TASK STATEMENT — Write each line of the material exactly as given, from the top through the line that contains "-.18, .34, .439), M['white_pl'], be)", and omit all pictures.

....

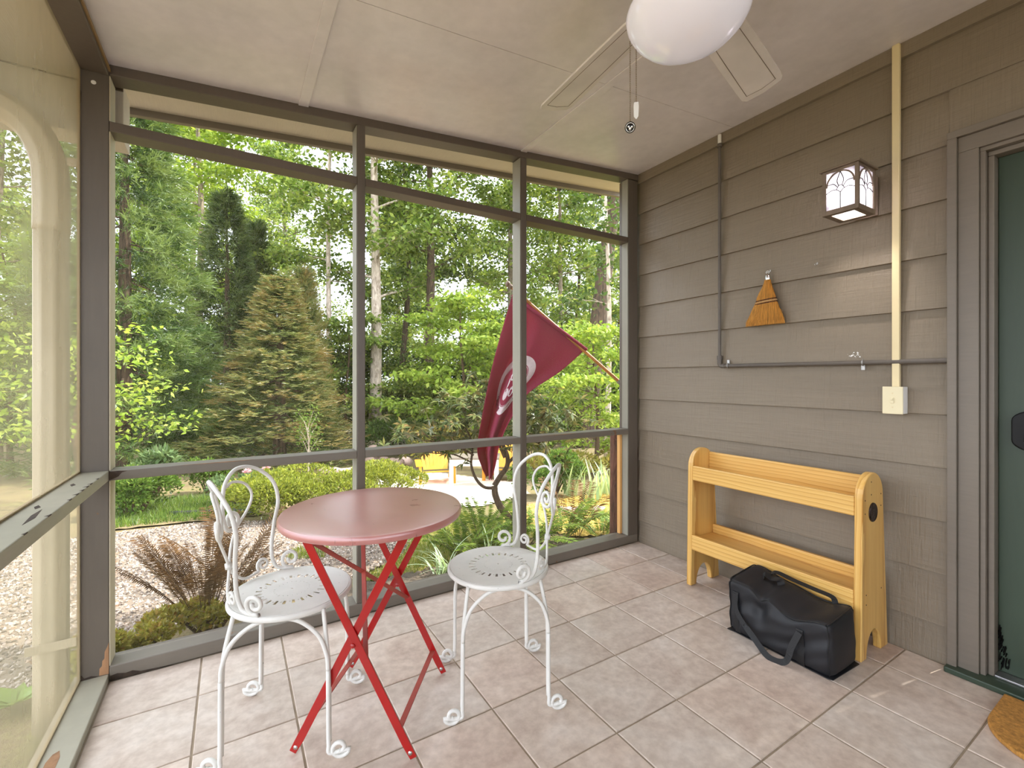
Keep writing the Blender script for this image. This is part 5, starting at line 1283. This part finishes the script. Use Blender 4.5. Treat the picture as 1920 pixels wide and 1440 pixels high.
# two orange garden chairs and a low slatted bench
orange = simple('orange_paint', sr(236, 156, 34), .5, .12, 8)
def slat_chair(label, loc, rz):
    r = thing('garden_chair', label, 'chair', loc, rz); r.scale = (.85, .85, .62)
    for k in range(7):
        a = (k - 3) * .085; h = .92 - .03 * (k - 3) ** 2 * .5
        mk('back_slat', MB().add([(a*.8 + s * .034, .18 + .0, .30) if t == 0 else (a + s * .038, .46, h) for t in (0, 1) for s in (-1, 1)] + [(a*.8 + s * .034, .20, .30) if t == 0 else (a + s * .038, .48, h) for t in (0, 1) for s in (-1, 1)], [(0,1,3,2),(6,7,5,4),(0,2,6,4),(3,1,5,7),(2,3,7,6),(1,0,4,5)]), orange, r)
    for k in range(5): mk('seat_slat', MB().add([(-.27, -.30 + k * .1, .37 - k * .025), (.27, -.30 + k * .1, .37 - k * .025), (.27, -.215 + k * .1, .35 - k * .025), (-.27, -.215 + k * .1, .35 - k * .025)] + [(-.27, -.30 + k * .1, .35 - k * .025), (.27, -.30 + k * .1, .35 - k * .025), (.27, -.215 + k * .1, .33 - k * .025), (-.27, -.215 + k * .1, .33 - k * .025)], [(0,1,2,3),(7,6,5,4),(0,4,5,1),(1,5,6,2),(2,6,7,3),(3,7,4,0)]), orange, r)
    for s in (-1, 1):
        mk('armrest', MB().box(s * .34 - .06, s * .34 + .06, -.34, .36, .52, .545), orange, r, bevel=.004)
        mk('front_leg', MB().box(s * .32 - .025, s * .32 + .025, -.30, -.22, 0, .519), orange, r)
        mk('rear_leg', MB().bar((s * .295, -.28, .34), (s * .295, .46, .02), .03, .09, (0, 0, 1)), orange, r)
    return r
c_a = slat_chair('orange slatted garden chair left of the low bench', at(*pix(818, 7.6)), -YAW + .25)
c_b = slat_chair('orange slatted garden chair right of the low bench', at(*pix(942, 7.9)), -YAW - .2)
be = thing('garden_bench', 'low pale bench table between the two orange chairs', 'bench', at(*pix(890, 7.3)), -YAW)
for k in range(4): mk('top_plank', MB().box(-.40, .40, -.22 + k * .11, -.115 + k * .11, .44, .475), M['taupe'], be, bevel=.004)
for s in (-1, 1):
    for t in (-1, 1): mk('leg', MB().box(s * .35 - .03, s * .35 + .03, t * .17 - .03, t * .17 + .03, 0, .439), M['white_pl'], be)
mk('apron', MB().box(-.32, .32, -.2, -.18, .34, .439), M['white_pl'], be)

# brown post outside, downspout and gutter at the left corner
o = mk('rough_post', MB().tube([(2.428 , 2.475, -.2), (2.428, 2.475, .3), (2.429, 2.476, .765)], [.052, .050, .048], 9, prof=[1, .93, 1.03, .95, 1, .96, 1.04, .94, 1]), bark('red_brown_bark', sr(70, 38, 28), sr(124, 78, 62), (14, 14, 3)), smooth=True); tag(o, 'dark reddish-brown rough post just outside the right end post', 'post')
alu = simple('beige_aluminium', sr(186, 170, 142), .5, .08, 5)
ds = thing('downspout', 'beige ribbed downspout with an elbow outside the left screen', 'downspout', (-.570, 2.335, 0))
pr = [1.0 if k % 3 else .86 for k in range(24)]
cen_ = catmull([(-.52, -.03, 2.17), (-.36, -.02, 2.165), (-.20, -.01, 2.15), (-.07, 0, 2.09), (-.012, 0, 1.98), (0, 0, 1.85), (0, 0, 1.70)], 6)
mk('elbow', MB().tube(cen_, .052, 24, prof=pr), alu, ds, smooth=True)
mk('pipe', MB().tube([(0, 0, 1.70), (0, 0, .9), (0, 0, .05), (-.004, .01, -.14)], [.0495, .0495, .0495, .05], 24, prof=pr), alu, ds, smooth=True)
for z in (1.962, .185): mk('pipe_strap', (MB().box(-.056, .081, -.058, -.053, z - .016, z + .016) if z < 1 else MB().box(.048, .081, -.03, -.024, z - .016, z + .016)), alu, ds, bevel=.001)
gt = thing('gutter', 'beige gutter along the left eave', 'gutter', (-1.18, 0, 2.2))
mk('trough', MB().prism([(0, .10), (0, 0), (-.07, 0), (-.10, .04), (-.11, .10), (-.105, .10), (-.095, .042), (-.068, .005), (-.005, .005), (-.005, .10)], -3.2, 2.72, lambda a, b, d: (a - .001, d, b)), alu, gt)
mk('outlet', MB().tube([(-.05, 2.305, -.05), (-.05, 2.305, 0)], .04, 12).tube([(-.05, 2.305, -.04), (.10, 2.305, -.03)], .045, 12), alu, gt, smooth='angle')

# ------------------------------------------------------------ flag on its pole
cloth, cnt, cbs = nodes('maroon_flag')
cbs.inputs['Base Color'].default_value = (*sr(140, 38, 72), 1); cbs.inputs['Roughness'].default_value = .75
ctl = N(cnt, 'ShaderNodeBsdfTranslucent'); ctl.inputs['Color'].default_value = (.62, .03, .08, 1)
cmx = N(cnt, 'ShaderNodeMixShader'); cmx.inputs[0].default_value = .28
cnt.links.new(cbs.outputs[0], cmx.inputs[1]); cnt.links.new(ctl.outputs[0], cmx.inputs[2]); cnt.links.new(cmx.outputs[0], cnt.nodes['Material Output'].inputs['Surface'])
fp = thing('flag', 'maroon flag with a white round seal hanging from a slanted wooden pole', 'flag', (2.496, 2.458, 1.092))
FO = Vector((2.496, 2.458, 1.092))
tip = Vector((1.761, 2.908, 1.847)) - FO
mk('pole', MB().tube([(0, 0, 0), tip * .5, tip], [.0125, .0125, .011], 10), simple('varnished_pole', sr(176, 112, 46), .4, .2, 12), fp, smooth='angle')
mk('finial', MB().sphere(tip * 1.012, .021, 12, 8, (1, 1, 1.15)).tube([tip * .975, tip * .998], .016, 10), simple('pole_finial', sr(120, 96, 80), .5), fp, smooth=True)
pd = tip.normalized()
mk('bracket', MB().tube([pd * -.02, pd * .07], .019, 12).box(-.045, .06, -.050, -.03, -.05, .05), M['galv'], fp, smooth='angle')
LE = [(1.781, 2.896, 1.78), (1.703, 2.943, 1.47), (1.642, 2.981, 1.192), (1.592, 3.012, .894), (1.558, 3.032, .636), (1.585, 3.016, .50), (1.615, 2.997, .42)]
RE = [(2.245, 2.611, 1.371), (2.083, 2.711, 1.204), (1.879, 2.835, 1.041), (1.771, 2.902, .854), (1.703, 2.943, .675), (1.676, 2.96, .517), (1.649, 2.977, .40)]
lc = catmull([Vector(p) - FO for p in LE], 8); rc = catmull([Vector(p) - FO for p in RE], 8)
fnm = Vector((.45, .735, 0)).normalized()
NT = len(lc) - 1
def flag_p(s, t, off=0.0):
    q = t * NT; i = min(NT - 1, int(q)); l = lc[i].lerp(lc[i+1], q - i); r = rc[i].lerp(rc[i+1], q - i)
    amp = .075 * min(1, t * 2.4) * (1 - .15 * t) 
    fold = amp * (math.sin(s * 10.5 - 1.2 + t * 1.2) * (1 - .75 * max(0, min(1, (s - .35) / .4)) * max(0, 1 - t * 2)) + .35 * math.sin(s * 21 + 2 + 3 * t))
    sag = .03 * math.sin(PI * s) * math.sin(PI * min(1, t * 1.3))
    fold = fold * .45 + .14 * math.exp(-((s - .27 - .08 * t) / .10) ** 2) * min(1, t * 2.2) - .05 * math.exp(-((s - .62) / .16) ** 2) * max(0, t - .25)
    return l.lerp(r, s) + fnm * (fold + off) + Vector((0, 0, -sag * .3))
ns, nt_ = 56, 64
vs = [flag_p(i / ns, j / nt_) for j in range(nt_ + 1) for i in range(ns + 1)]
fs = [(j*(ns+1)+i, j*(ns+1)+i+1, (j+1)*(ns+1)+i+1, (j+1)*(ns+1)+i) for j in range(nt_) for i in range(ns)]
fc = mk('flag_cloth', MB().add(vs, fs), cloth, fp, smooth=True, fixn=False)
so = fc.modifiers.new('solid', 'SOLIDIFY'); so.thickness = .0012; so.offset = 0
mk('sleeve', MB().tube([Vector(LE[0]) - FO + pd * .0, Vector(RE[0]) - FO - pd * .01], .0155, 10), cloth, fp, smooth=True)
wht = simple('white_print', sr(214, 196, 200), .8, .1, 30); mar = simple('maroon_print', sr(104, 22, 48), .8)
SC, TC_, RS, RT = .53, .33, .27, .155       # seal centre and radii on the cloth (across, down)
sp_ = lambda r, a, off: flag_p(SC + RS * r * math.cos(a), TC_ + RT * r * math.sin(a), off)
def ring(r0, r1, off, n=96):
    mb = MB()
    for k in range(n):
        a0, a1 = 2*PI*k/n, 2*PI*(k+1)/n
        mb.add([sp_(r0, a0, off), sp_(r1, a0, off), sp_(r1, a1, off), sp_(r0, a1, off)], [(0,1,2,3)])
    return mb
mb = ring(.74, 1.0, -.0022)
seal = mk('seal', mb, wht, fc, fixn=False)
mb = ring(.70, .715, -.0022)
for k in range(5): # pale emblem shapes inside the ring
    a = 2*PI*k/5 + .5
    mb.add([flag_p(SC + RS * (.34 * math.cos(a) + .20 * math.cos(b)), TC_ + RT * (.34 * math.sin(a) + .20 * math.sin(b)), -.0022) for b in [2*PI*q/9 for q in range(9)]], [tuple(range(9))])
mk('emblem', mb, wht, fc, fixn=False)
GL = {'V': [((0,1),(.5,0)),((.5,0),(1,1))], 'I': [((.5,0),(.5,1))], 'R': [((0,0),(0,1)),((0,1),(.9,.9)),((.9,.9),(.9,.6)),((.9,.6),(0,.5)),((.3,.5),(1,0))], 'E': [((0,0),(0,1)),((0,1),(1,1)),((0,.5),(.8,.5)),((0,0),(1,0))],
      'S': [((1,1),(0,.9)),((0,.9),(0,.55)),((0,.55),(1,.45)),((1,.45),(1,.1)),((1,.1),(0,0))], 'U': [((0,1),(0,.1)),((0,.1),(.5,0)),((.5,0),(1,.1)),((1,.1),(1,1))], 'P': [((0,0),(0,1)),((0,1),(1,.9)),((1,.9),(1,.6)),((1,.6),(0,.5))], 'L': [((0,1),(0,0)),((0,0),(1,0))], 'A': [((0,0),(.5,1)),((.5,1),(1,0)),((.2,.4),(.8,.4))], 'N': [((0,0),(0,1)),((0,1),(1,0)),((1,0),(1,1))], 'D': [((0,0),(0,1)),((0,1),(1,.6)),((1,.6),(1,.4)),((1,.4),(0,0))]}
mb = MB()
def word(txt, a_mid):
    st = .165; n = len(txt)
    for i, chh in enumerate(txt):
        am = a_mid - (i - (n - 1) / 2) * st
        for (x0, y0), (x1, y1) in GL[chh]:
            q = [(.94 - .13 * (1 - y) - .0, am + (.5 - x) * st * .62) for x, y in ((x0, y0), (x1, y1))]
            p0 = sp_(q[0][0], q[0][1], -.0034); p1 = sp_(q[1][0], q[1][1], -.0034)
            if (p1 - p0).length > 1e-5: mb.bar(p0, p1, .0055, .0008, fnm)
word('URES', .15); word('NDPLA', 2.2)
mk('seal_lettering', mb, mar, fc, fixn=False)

....

THE RESULT —
Keep writing the Blender script for this image. This is part 5, starting at line 1283. This part finishes the script. Use Blender 4.5. Treat the picture as 1920 pixels wide and 1440 pixels high.
# two orange garden chairs and a low slatted bench
orange = simple('orange_paint', sr(236, 156, 34), .5, .12, 8)
def slat_chair(label, loc, rz):
    r = thing('garden_chair', label, 'chair', loc, rz); r.scale = (.85, .85, .62)
    for k in range(7):
        a = (k - 3) * .085; h = .92 - .03 * (k - 3) ** 2 * .5
        mk('back_slat', MB().add([(a*.8 + s * .034, .18 + .0, .30) if t == 0 else (a + s * .038, .46, h) for t in (0, 1) for s in (-1, 1)] + [(a*.8 + s * .034, .20, .30) if t == 0 else (a + s * .038, .48, h) for t in (0, 1) for s in (-1, 1)], [(0,1,3,2),(6,7,5,4),(0,2,6,4),(3,1,5,7),(2,3,7,6),(1,0,4,5)]), orange, r)
    for k in range(5): mk('seat_slat', MB().add([(-.27, -.30 + k * .1, .37 - k * .025), (.27, -.30 + k * .1, .37 - k * .025), (.27, -.215 + k * .1, .35 - k * .025), (-.27, -.215 + k * .1, .35 - k * .025)] + [(-.27, -.30 + k * .1, .35 - k * .025), (.27, -.30 + k * .1, .35 - k * .025), (.27, -.215 + k * .1, .33 - k * .025), (-.27, -.215 + k * .1, .33 - k * .025)], [(0,1,2,3),(7,6,5,4),(0,4,5,1),(1,5,6,2),(2,6,7,3),(3,7,4,0)]), orange, r)
    for s in (-1, 1):
        mk('armrest', MB().box(s * .34 - .06, s * .34 + .06, -.34, .36, .52, .545), orange, r, bevel=.004)
        mk('front_leg', MB().box(s * .32 - .025, s * .32 + .025, -.30, -.22, 0, .519), orange, r)
        mk('rear_leg', MB().bar((s * .295, -.28, .34), (s * .295, .46, .02), .03, .09, (0, 0, 1)), orange, r)
    return r
c_a = slat_chair('orange slatted garden chair left of the low bench', at(*pix(818, 7.6)), -YAW + .25)
c_b = slat_chair('orange slatted garden chair right of the low bench', at(*pix(942, 7.9)), -YAW - .2)
be = thing('garden_bench', 'low pale bench table between the two orange chairs', 'bench', at(*pix(890, 7.3)), -YAW)
for k in range(4): mk('top_plank', MB().box(-.40, .40, -.22 + k * .11, -.115 + k * .11, .44, .475), M['taupe'], be, bevel=.004)
for s in (-1, 1):
    for t in (-1, 1): mk('leg', MB().box(s * .35 - .03, s * .35 + .03, t * .17 - .03, t * .17 + .03, 0, .439), M['white_pl'], be)
mk('apron', MB().box(-.32, .32, -.2, -.18, .34, .439), M['white_pl'], be)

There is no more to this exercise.